Guest column

Chasing rainbows with legalized gambling

Posted

Consider the following recent radio commercial: A vacuum roars in the background. Then comes a women’s voice. “You hear that? “It’s the sound of money and jobs being sucked right out of our state, with New Yorkers going to Connecticut and Atlantic City to gamble.”

Can’t let this happen and, on March 14, 2012, Governor Andrew Cuomo, Senate Majority Dean Leader Skelos and Assembly Speaker Sheldon Silver announced plans to amend Article I, Section 9 of our state Constitution that currently prohibits the “sale of lottery tickets, pool-selling, book-making and any other kind of gambling” to now allow the building of seven new casinos. I feel this is a bad idea. Please let me explain why.

Reason 1 – Enough is enough! Currently 29,000 Video Lottery Terminals (electronically wired slot machines) are conveniently placed in nine racetracks (known as “racinos”) throughout the state and five Indian-run casinos draw down additional billions.

Reason 2 – The gambling industry is currently oversaturated with facilities all competing for the same disposable dollar. Atlantic City and the Foxwoods Resort Casino in Connecticut (which is currently restructuring debt to avoid bankruptcy) are not, in my opinion, economic planning models I’d bet the future on.

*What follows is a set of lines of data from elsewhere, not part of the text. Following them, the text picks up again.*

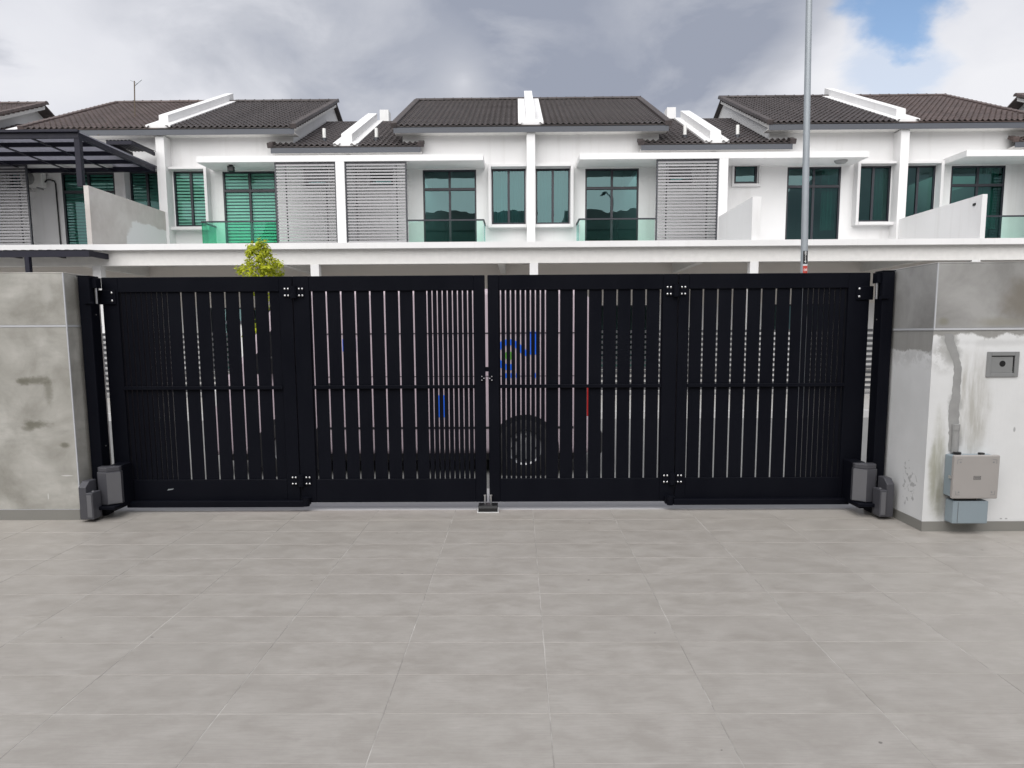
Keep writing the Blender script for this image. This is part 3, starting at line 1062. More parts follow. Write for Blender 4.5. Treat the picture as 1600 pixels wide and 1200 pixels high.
t = thing('porch_awning', 'low dark steel awning in front of the far left porch', 'awning', (-13.8, 20.5, 0))
m = MB()
vs, fs = [], []
nw = 120
for i in range(nw + 1):
    x = -19.5 + 7.42 * i / nw
    z = 0.018 * (i % 4 in (1, 2))
    vs += [(x, 20.44, 3.76 + z), (x, 21.44, 3.84 + z)]
for i in range(nw):
    fs.append((2 * i, 2 * i + 2, 2 * i + 3, 2 * i + 1))
part('roof_sheet', m.add(vs, fs), 'navy', t)
m = MB().box(-19.5, -12.10, 20.46, 20.54, 3.58, 3.75).box(-12.18, -12.10, 20.54, 21.44, 3.60, 3.755)
for i in range(5):
    x = -13.4 - i * 1.3
    m.box(x - 0.04, x + 0.04, 20.54, 21.44, 3.64, 3.75)
part('frame', m, 'navy', t)
part('post', MB().box(-13.93, -13.80, 20.43, 20.56, 0, 3.58), 'navy', t, bevel=0.005)

t = thing('air_conditioner', 'white air conditioner outdoor unit on the wall beside the louvre screen', 'air conditioner', (-16.9, 26.1, 6.5))
part('casing', MB().box(-17.62, -16.86, 25.98, 26.26, 6.62, 7.17), 'plastic_white', t, bevel=0.02)
part('fan_grille', MB().lathe([(0.20, 0.0), (0.22, 0.02), (0.0, 0.025)], (-17.32, 25.985, 6.90), (0, -1, 0), 20), 'box_metal', t)
part('bracket', MB().box(-17.44, -17.40, 26.0, 26.345, 6.57, 6.618).box(-17.08, -17.04, 26.0, 26.345, 6.57, 6.618), 'box_metal', t)
part('pipe', MB().tube([(-16.86, 26.14, 6.80), (-16.80, 26.2, 6.90), (-16.74, 26.3, 6.92), (-16.62, 26.31, 6.88), (-16.58, 26.31, 6.78), (-16.56, 26.31, 4.05)], 0.025, 8), 'plastic_black', t, smooth=True)

t = thing('antenna', 'thin aerial mast standing on the brown roof at left', 'antenna', (-14.55, 28.2, 9.6))
part('mast', MB().tube([(-14.55, 28.2, 9.35), (-14.47, 28.2, 10.92)], 0.022, 8), 'bark', t)
part('boom', MB().tube([(-14.50, 28.2, 10.72), (-14.24, 28.3, 11.0)], 0.014, 6).tube([(-14.62, 28.2, 10.95), (-14.35, 28.2, 10.83)], 0.010, 6), 'galv', t)
part('stay', MB().tube([(-14.6, 28.0, 9.2), (-14.58, 25.72, 8.3)], 0.018, 6), 'bark', t)

# ------------------------------------------------------------------ street across
for i, (c, lab) in enumerate(((X0 - 13, 'low white plot wall opposite the left gate post'), (X0 - 6.5, 'low white plot wall behind the small tree'), (X0, 'low white plot wall behind the parked van'),
                              (X0 + 6.5, 'low white plot wall behind the lamp pole'), (X0 + 13, 'low white plot wall opposite the right pillar'))):
    w = thing('plot_wall', lab, 'wall', (c, 15.6, 0), 'plot walls across the street')
    part('wall', MB().box(c - 0.075, c + 0.075, 15.7, 21.49, 0, 1.35), 'paint', w)
    part('pillar', MB().box(c - 0.2, c + 0.2, 15.4, 15.7, -0.08, 1.6), 'paint', w, bevel=0.008)
    part('coping', MB().box(c - 0.24, c + 0.24, 15.36, 15.74, 1.6, 1.66), 'fascia', w)
sl_me = MB().box(-3.0, 3.0, -0.012, 0.012, -0.03, 0.03).mesh('slat', MAT['fence'])
for c, lab in ((X0 - 9.75, 'slatted dark gate of the house with striped blinds'), (X0 - 3.25, 'slatted dark gate behind the front of the van'),
               (X0 + 3.25, 'slatted dark gate behind the rear of the van'), (X0 + 9.75, 'slatted dark gate of the house behind the lamp pole')):
    g = thing('slatted_gate', lab, 'gate', (c, 15.55, 0), 'slatted gates across the street')
    for x in (c - 3.03, c, c + 3.0):
        part('upright', MB().box(x - 0.03, x + 0.03, 15.565, 15.61, 0.06, 1.48), 'fence', g)
    for k in range(12):
        inst('slat', sl_me, g, (c, 15.55, 0.15 + 0.112 * k))

# lamp pole
t = thing('lamp_pole', 'tall grey street lamp pole carrying black and red number stickers', 'street lamp', (5.15, 13.3, -0.08))
k = 13.3 / 13.0


def polex(z):
    return 5.225 - (z - 2.4) * 0.0222


part('shaft', MB().tube([(polex(z), 13.3, z) for z in (-0.08, 0.3, 2.4, 4.7, 7.2, 8.6)], [0.085, 0.075, 0.062, 0.057, 0.052, 0.045], 20), 'galv', t, smooth=True)
part('base_plate', MB().box(polex(0) - 0.18, polex(0) + 0.18, 13.12, 13.48, -0.08, -0.05), 'galv', t, bevel=0.004)
part('arm', MB().tube([(polex(8.5), 13.3, 8.5), (polex(8.7) - 0.1, 13.0, 8.85), (polex(8.7) - 0.15, 12.2, 9.0)], [0.04, 0.032, 0.03], 10), 'galv', t, smooth=True)
part('lamp_head', MB().prism([(11.5, 8.98), (12.3, 8.96), (12.3, 9.06), (12.0, 9.1), (11.55, 9.05)], polex(8.7) - 0.28, polex(8.7) - 0.02, 'x'), 'box_metal', t, bevel=0.02)


def sticker(z0, z1, mat, lab=None):
    r = 0.0645
    m = MB()
    vs, fs = [], []
    n = 10
    xc = polex((z0 + z1) / 2)
    for i in range(n + 1):
        th = radians(-128 + 82 * i / n)
        for z in (z0, z1):
            vs.append((polex(z) + r * cos(th), 13.3 + r * sin(th), z))
    for i in range(n):
        fs.append((2 * i, 2 * i + 2, 2 * i + 3, 2 * i + 1))
    return part('sticker', m.add(vs, fs), mat, t, label=lab)


def text(parent, body, size, loc, mat, rot=(pi / 2, 0, 0), name='lettering', align='CENTER', sx=1.0):
    cu = bpy.data.curves.new(name, 'FONT')
    cu.body = body
    cu.size = size
    cu.extrude = 0.0006
    cu.align_x = align
    cu.space_line = 0.72
    cu.resolution_u = 3
    ob = bpy.data.objects.new(name, cu)
    C.objects.link(ob)
    dg = bpy.context.evaluated_depsgraph_get()
    me = bpy.data.meshes.new_from_object(ob.evaluated_get(dg))
    bpy.data.objects.remove(ob)
    me.materials.clear()
    me.materials.append(MAT[mat])
    me.transform(Euler(rot).to_matrix().to_4x4() @ Matrix.Diagonal((sx, 1, 1, 1)))
    o = inst(name, me, parent, loc)
    return o


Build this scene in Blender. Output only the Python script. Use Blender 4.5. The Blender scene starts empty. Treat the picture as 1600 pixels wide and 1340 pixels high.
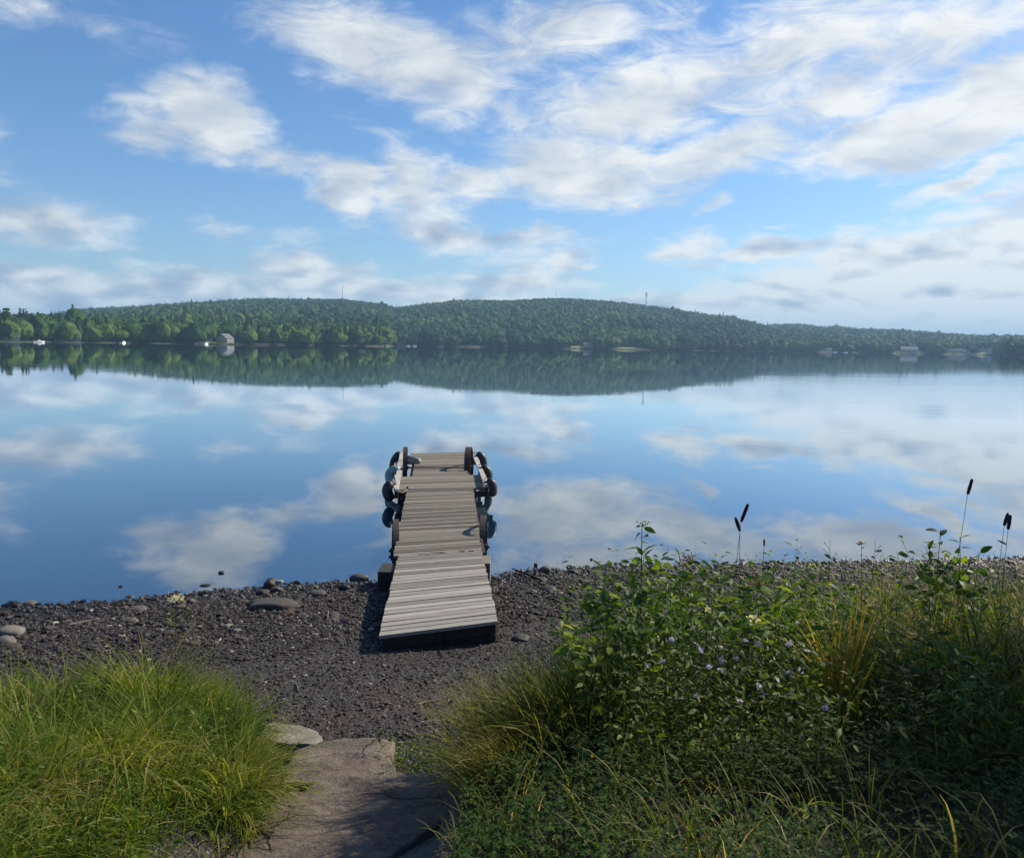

Reason 3 – I believe we are being sold a bill of goods on the actual benefits derived from gambling. CBS News found that only “$14 billion of the $54 billion collected nationally actually made it to the classroom.” Why? According to former Illinois state Senator Dawn Netsch, ”the money available simply replaces tax dollars legislators might spend on education, but instead spend on other projects.” Author Charles T. Clotfelter stated in the same newscast that “the net effect on say ‘earmarked’ lottery revenues on education expenses is close to zero.” We’re chasing rainbows.

A cautionary note. During the first half of this year (as reported by Common Cause) nearly $4 million has been spent on lobbying and more than $700,000 in campaign contributions to gear up for the passage of a constitutional amendment that would be needed to permit full-scale gambling. Want to bet on the outcome? A public referendum might be held in 2013.